Scene script records:
**********

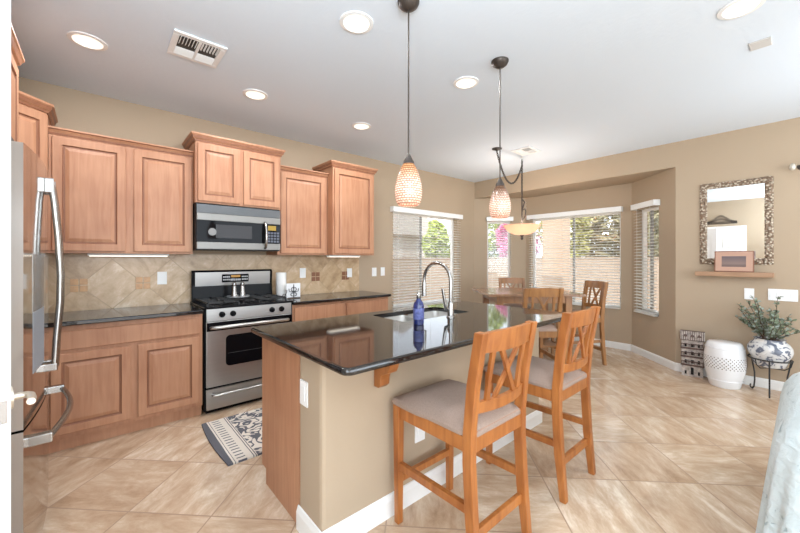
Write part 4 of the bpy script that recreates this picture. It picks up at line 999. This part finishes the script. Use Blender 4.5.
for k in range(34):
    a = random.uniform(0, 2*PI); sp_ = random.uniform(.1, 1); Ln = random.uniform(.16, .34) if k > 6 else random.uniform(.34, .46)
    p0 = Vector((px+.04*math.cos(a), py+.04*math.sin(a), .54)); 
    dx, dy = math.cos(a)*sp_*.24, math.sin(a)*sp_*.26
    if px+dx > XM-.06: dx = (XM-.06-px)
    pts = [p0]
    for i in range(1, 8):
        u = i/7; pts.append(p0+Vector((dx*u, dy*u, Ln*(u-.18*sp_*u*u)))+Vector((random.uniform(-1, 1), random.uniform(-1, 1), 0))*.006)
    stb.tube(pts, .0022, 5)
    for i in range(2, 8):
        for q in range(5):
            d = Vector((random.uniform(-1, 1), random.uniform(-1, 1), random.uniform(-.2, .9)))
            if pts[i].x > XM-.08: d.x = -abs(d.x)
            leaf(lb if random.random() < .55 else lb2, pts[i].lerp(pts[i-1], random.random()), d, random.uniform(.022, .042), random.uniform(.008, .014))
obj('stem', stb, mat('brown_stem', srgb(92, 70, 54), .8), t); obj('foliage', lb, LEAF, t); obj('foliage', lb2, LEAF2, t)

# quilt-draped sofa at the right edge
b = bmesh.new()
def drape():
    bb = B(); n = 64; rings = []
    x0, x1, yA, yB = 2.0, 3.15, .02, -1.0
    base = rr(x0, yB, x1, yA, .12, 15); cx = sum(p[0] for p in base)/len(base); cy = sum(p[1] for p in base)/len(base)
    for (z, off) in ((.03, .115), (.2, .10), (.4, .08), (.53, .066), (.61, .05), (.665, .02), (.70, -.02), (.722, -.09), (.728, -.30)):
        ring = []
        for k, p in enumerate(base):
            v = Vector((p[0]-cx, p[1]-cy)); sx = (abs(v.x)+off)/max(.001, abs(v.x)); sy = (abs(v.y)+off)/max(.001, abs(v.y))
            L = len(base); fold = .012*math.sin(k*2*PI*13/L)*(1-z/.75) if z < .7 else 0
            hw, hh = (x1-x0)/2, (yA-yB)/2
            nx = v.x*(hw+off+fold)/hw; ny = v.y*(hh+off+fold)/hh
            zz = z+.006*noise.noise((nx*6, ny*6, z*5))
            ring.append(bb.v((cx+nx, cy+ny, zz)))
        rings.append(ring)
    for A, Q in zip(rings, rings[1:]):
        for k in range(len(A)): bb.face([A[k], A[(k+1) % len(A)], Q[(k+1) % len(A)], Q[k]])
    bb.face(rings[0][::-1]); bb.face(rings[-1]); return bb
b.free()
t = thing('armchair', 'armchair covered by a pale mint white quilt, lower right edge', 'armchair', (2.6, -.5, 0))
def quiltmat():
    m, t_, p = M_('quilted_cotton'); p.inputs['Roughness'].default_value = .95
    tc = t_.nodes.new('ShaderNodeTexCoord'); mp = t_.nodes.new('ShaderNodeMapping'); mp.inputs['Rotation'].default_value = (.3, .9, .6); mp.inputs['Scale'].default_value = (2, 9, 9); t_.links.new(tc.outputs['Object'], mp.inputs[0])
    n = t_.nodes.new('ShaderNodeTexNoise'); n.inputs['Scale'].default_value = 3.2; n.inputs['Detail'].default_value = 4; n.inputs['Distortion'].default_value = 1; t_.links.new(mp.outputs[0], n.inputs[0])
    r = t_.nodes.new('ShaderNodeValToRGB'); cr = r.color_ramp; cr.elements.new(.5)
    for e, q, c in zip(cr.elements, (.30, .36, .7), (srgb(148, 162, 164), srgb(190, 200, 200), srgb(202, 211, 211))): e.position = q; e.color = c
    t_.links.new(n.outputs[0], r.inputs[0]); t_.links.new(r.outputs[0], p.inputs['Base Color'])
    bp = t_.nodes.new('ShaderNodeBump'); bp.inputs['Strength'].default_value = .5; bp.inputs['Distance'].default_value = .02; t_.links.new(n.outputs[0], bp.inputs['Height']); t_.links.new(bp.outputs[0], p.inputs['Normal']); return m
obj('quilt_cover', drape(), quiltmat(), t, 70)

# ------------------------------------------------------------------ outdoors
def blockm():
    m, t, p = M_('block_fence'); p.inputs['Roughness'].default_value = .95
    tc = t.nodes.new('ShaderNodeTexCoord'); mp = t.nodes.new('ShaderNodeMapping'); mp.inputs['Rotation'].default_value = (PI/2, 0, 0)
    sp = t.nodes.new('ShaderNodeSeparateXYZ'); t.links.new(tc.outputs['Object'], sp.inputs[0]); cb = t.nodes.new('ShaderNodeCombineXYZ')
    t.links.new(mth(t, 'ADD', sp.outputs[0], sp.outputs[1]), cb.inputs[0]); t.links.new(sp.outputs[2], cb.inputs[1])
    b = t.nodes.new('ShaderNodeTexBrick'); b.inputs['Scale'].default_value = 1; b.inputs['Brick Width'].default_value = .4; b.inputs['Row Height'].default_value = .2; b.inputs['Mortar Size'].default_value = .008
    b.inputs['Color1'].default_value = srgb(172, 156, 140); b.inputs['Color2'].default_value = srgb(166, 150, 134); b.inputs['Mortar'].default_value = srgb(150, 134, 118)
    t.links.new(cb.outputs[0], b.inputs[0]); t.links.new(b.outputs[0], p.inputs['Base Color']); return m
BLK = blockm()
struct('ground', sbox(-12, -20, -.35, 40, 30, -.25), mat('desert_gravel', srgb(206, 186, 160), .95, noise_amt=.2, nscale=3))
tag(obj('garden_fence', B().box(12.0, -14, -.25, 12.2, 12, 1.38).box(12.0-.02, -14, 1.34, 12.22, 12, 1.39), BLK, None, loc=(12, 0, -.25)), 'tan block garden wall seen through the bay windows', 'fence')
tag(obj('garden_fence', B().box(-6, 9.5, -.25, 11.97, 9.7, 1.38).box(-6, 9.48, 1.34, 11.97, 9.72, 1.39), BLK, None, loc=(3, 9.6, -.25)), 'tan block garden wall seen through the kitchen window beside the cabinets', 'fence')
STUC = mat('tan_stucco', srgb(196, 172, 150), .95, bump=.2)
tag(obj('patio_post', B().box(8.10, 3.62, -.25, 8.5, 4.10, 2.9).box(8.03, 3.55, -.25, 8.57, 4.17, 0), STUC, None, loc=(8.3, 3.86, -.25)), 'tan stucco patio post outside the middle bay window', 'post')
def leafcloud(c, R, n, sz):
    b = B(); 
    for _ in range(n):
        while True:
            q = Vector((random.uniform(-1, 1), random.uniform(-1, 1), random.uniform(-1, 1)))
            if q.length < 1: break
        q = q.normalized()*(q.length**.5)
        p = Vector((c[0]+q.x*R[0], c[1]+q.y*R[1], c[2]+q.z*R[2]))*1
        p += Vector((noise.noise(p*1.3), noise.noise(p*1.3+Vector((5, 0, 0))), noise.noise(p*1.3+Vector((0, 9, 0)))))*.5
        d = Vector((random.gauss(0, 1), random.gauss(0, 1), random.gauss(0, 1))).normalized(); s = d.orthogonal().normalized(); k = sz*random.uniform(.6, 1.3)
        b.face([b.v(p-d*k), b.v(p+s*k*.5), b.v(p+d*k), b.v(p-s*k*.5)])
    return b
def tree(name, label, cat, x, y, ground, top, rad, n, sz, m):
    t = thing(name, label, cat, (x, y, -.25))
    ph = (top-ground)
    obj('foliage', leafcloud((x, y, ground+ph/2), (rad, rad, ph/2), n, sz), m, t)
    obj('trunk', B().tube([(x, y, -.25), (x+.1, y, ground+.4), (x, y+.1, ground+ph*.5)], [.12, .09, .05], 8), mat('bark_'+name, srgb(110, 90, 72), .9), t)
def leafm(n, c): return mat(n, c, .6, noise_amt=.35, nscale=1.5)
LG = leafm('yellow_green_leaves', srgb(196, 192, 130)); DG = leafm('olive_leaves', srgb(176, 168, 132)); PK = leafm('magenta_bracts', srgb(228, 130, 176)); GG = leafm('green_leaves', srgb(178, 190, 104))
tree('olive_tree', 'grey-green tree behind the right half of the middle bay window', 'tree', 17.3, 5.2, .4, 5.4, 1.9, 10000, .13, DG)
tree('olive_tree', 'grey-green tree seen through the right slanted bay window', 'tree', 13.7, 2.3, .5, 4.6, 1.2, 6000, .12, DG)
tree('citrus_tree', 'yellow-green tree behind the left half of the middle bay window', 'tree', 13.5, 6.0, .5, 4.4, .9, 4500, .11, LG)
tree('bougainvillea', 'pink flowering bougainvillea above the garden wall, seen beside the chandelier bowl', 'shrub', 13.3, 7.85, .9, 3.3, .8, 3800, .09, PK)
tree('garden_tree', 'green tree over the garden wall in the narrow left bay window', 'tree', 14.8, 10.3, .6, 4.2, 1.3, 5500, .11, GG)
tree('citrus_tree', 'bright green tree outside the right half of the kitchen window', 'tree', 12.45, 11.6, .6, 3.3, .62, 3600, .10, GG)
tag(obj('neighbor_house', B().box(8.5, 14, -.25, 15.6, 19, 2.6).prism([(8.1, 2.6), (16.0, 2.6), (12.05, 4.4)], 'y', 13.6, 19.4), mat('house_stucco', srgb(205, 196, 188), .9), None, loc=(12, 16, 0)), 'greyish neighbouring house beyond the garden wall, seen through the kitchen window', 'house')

**********

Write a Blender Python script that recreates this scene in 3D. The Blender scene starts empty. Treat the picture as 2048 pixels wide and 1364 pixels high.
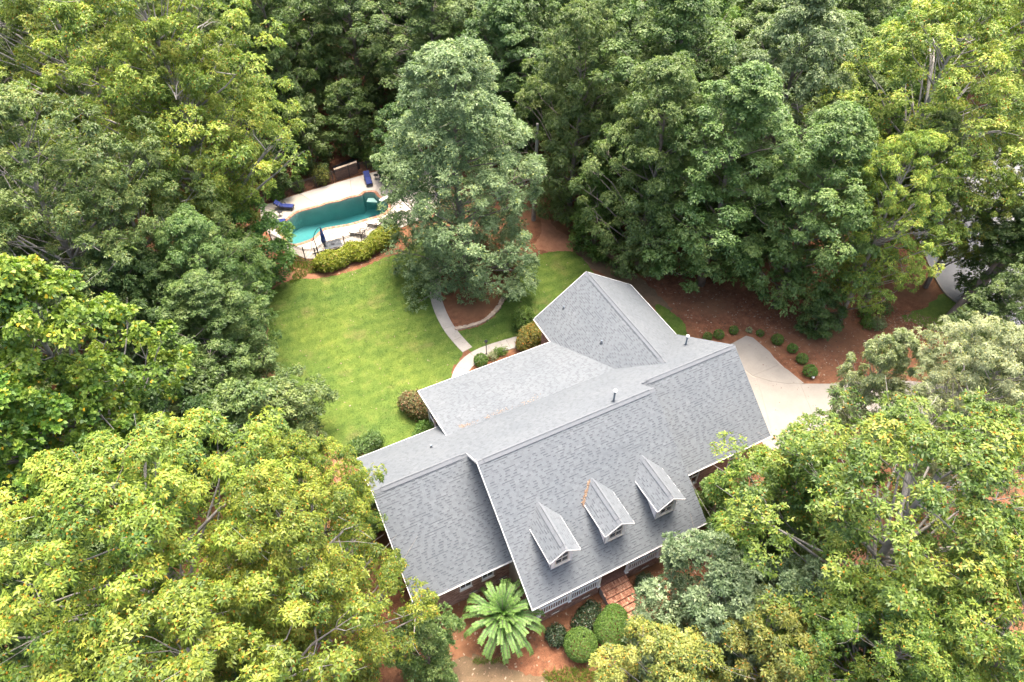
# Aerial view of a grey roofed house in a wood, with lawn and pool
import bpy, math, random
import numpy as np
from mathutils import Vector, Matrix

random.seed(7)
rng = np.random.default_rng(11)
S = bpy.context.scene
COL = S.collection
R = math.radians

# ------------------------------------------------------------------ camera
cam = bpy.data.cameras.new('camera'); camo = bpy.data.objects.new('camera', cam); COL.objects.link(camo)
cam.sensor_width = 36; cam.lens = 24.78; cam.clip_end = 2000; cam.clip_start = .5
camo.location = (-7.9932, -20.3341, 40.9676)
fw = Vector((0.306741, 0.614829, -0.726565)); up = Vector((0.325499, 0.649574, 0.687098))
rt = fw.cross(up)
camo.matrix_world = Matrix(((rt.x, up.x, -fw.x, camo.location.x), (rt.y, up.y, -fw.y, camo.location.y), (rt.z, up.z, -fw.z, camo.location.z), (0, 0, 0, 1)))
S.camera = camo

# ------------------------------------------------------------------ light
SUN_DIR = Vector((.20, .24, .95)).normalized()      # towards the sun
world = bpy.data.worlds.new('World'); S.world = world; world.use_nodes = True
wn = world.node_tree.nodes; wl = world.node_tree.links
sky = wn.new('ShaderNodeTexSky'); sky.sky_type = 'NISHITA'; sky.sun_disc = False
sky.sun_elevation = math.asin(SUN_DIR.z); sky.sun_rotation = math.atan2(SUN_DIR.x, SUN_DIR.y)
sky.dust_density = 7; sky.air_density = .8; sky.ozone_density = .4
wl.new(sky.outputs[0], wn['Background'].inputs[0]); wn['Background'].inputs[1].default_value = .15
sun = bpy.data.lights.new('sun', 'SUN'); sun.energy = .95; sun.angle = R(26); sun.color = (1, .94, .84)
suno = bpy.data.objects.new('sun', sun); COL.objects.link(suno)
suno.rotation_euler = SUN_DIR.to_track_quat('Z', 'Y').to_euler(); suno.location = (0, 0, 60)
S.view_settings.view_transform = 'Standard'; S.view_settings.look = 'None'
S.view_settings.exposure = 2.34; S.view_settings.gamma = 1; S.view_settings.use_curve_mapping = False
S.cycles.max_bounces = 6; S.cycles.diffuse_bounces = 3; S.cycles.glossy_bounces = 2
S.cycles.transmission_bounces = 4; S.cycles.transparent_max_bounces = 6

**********

Exactly and only the lines from the line that contains "Write part 4" through the line that contains "obj('stem', stb, mat('brown_stem', srgb(92, 70, 54), .8), t);" are to be repeated as they stand.

Write part 4 of the bpy script that recreates this picture. It picks up at line 999. This part finishes the script. Use Blender 4.5.
for k in range(34):
    a = random.uniform(0, 2*PI); sp_ = random.uniform(.1, 1); Ln = random.uniform(.16, .34) if k > 6 else random.uniform(.34, .46)
    p0 = Vector((px+.04*math.cos(a), py+.04*math.sin(a), .54)); 
    dx, dy = math.cos(a)*sp_*.24, math.sin(a)*sp_*.26
    if px+dx > XM-.06: dx = (XM-.06-px)
    pts = [p0]
    for i in range(1, 8):
        u = i/7; pts.append(p0+Vector((dx*u, dy*u, Ln*(u-.18*sp_*u*u)))+Vector((random.uniform(-1, 1), random.uniform(-1, 1), 0))*.006)
    stb.tube(pts, .0022, 5)
    for i in range(2, 8):
        for q in range(5):
            d = Vector((random.uniform(-1, 1), random.uniform(-1, 1), random.uniform(-.2, .9)))
            if pts[i].x > XM-.08: d.x = -abs(d.x)
            leaf(lb if random.random() < .55 else lb2, pts[i].lerp(pts[i-1], random.random()), d, random.uniform(.022, .042), random.uniform(.008, .014))
obj('stem', stb, mat('brown_stem', srgb(92, 70, 54), .8), t); obj('foliage', lb, LEAF, t); obj('foliage', lb2, LEAF2, t)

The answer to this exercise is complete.